For your public statement consider the following:

  • Make sure that it reflects your company values as already stated
  • It sounds authentic and human and not a ‘templated’ corporate style response
  • Altered and optimized for each platform that you publish the statement

How you act in responding during a crisis will likely determine your success in the aftermath of whatever it is you are having to deal with.

Having a great team and a really smart plan is great, but if you get the message wrong you may fail miserably.



Once a crisis has been handled and the fire has been put out that should not be the end of the matter.

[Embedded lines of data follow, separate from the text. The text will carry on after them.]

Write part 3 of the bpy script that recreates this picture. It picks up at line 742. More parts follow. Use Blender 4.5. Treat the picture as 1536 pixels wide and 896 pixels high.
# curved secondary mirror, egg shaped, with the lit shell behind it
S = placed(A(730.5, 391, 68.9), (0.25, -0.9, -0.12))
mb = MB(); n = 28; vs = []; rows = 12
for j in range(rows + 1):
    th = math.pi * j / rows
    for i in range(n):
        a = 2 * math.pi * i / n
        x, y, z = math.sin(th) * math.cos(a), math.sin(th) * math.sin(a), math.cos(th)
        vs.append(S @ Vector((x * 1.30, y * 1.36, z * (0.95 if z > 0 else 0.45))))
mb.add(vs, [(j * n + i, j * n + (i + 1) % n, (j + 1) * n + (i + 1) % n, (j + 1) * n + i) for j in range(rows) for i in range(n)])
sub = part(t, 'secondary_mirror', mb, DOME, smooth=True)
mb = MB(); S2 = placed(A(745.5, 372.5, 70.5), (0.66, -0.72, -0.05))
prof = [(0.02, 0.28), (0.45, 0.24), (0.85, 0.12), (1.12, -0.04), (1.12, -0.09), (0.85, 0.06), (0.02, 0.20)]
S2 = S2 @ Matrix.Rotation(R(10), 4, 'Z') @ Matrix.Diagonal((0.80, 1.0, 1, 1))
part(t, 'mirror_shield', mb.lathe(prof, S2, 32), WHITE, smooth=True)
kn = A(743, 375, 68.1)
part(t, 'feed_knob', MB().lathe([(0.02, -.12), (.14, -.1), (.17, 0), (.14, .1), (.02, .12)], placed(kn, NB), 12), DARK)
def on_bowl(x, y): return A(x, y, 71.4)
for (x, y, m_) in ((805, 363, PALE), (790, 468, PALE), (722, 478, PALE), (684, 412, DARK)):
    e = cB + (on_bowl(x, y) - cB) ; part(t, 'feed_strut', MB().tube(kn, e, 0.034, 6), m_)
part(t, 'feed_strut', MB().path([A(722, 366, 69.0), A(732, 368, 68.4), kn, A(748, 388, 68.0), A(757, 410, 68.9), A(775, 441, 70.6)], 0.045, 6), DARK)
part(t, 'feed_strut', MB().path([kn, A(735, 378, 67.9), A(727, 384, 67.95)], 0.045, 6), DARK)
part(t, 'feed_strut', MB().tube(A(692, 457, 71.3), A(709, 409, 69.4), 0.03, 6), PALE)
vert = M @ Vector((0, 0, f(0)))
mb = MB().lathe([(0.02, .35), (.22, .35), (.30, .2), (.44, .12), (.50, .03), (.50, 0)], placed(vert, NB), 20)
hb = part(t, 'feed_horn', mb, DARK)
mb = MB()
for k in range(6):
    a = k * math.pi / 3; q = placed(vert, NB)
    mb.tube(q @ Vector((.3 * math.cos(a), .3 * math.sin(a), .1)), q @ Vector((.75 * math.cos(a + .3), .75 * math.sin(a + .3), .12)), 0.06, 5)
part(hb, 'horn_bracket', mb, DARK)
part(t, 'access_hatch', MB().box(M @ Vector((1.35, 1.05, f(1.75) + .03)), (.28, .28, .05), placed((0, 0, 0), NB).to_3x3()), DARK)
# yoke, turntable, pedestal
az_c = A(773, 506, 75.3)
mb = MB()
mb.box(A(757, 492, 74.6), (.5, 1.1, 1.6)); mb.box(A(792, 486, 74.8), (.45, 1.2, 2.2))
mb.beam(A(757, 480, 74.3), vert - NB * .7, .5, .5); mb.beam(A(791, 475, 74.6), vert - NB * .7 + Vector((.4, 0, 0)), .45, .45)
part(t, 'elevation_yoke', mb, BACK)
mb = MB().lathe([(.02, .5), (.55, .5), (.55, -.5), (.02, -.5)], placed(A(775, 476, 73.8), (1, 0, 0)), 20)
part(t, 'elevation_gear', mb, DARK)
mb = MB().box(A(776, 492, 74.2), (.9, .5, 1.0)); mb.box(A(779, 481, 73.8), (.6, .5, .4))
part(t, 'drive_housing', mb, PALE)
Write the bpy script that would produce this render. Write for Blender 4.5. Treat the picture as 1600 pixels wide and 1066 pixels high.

It is important that you look to do the following:

  1. Host an internal meeting to evaluate the crisis
  2. Discuss future methods on how to prevent another occurrence
  3. Review the crisis management plan and evaluate its effectiveness
  4. Analyze the social media metrics during the crisis period

Again, your social listening tool will be extremely useful for you to assess the lasting damage the crisis has had as well as being able to evaluate what actions and responses you made were the most effective.

The insights that you can gather will enable you to compare the social media activity before the crisis hit, most likely a standard business week, and compare it to after the crisis started.

You will also be able to see how badly your reputation has been affected and look to make any revisions to your strategy in the future.

Understanding the number of negative comments and conversations started and the responses that ‘put out the fire’ quickest will be very useful to your crisis management team.

Measuring the overall brand sentiment both before and after the crisis is also an important metric that stakeholders will be keen to understand to measure the real impact that the crisis has had.


So, there we have it, remember everybody makes mistakes and no matter how well you try to avoid it social media problems and crises can affect everybody.

Have a plan, execute it and own the crisis, do not let the crisis own you.

Don’t try to hide from it, rather tackle any issues head on and you will be able to protect the brand reputation that you have worked so hard for.